Wednesday, November 20, 2024

Badai Biawak Menggigil, Terengah-engah. [Gila 'Lu]


Jika pun judulnya begitu itu, tidak berarti ini adalah suatu ceritera. Jika 'ku menganalisis kitikanku sendiri, itu karena tidak ada yang menganalisisnya. Jika 'ku mengitiki sambil memandang keluar jendela sementara di luar sana hujan menderas, jika pun badanku basah itu karena keringat. Itu karena habis makan bihun siram ayam yang cenderung asin, masih kutimpa dengan air hangat segelas lagi. Jika pun tidak rata kiri-kanan, itu karena kubablaskan saja enam. Percayakah engkau, karena kulanjut dengan atas-meja, maka ia menjadiku bertambah.
Sudah lama aku tidak bercerita seperti orang benar, terlebih mengenai keseharianku, terlebih mengenai apa-apa yang menimpaku. Apa yang dapat diketahui dari seseorang yang pura-pura gila, meski mungkin karena belum pernah diperiksa dengan seksama.
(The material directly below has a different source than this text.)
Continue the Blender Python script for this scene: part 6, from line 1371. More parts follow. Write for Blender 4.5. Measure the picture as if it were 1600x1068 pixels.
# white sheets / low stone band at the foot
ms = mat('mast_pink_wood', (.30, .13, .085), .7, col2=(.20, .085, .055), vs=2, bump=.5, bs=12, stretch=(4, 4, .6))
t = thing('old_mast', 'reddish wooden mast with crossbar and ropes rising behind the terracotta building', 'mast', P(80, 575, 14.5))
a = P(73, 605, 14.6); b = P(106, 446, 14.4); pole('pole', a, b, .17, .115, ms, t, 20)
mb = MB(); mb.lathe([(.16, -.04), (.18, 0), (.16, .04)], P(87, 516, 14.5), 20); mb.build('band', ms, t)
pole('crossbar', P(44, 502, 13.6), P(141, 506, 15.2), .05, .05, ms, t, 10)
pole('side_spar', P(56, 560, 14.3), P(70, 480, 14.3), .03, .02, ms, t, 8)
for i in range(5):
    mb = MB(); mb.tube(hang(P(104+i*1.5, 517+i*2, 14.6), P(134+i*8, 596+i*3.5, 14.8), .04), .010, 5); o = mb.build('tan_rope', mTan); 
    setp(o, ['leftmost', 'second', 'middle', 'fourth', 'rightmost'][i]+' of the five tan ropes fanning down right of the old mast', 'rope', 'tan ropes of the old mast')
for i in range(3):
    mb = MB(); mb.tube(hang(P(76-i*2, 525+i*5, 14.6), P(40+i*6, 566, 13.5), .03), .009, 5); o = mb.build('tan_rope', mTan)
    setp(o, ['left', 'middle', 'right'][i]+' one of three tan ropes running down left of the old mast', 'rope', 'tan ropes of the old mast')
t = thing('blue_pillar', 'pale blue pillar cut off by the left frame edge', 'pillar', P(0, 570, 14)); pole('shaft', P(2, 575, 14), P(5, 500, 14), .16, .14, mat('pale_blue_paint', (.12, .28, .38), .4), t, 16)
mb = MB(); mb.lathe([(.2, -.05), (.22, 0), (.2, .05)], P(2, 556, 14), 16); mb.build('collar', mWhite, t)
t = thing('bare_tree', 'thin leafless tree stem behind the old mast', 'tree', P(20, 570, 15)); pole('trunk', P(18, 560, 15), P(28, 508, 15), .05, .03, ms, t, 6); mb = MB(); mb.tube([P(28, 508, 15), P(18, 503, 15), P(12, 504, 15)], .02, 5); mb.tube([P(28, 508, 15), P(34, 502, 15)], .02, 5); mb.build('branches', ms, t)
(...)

Namun aku hampir saja berlarian telanjang, hanya berkaus dalam dan bercelana dalam kesempitan, namun kering. Hampir saja kulakukan itu di Alfamart Kedondong, Kemirimuka, Beji, Depok. Sungguh. Panjang, meski hanya di ujung-ujungnya saja. Meski hanya dua paragraf. Bertambah. Panjangnya.

Bisa saja aku lupa ini entri tentang biawak, gara-gara honda kocak. Bisa jadi honda kocak orang dengan gangguan jiwa yang harus terus meminum obat-obatan, psikotropika katanya, agar tetap cerdas. Bisa jadi aku, seperti halnya Soetan Bathoegana, diminta oleh kawan-kawan sebidang untuk menyerahkan surat keterangan sehat jiwa-raga. Untung aku tidak punya kawan-kawan, jangankan sebidang. Entah mengapa aku bertemu Mas Untung di samping sahabat lamanya, Mas Wirok, di PDRH. Mengapa tidak bisa: 'Ku kembali saja ke Jakarta 'kan terjadi; walaupun apa, 'Yang...'

Kebiasaan untuk menambahkan tanda-tandanya bunga asrama ingin bersemi sekali lagi, seakan-akan bermakna, atau tunawusana. Untuk apa kurung persegi itu, atau apostrof. Apa maknanya ia berada di situ. Mengapa dibuat sebaris sebaris seperti puisi kecerdasan itu, 'Cak. Mengapa lagi ada apostrof seakan ia mengganggu, seakan ia memang harus ada di situ. Keengganan untuk berbusana sepatutnya, selayaknya, apakah juga merupakan tanda-tandanya bunga asrama. Aku masih suka mandi. Aku tak tahan jika tak-mandi berlama-lama [kalimat ini ambigu].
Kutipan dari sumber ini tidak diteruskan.